Claro que debemos cuestionar a Qatar como sede, a la par que debemos cuestionar a ese tinglado de dirigentes corruptos que traficaron influencias para otorgar su voto y apoyo a esa designación. No es la FIFA el garante de los derechos humanos en el orbe, pero es deleznable que su comportamiento se pase por la faja el mínimo cuestionamiento al comportamiento antidemocrático.
Ad portas de comenzar la competición, la encrucijada moral se cierne sobre aficionados y futbolistas.
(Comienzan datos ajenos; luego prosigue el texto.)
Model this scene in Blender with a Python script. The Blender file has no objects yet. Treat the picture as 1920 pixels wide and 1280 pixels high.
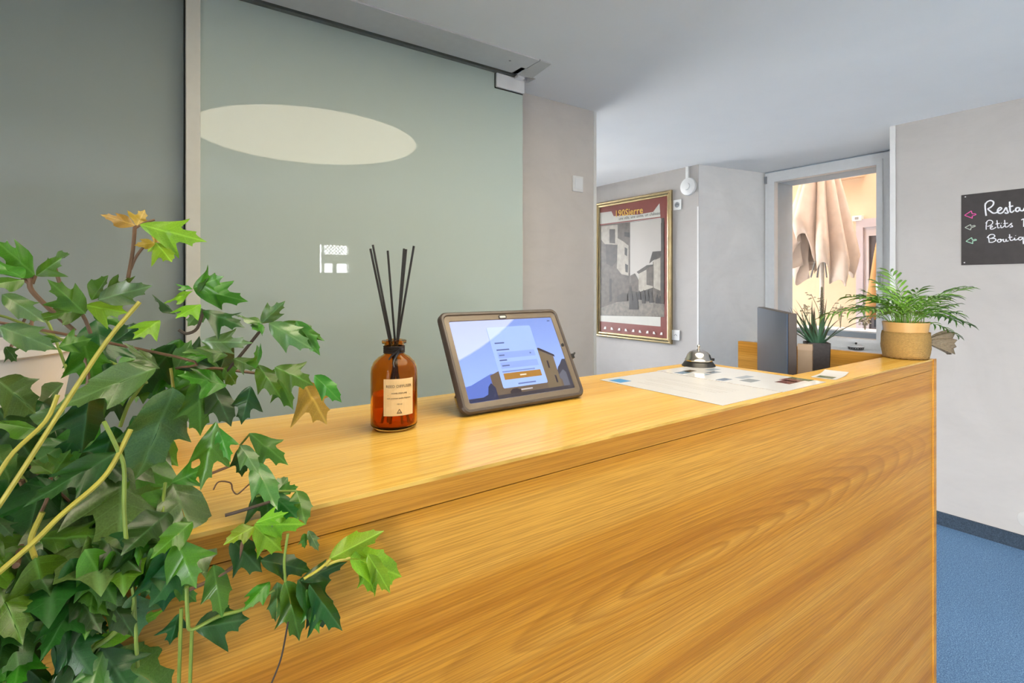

Desde el lado de los espectadores, me incluyo, disfrutaremos de la competencia con un mal sabor de boca por el contexto y seguramente el cuestionamiento crecerá a la par de la cita mundialista y los escándalos que traerá, desde los jugadores aparecerán gestos que no serán menores, algunas selecciones ya han avanzado en ello, pero no desconozcamos que la mirada debe estar en el foco dirigencial, que de forma descarada ha privilegiado el negocio y solo eso sobre todos los demás significados que para muchos tiene el maravilloso efecto de la pecosa rodando. El gran Diego diría que la pelota no se mancha, pero el guayo cuando está sucio, o cuando es enfundado por un violador de derechos humanos, si hace más feo el zapatazo.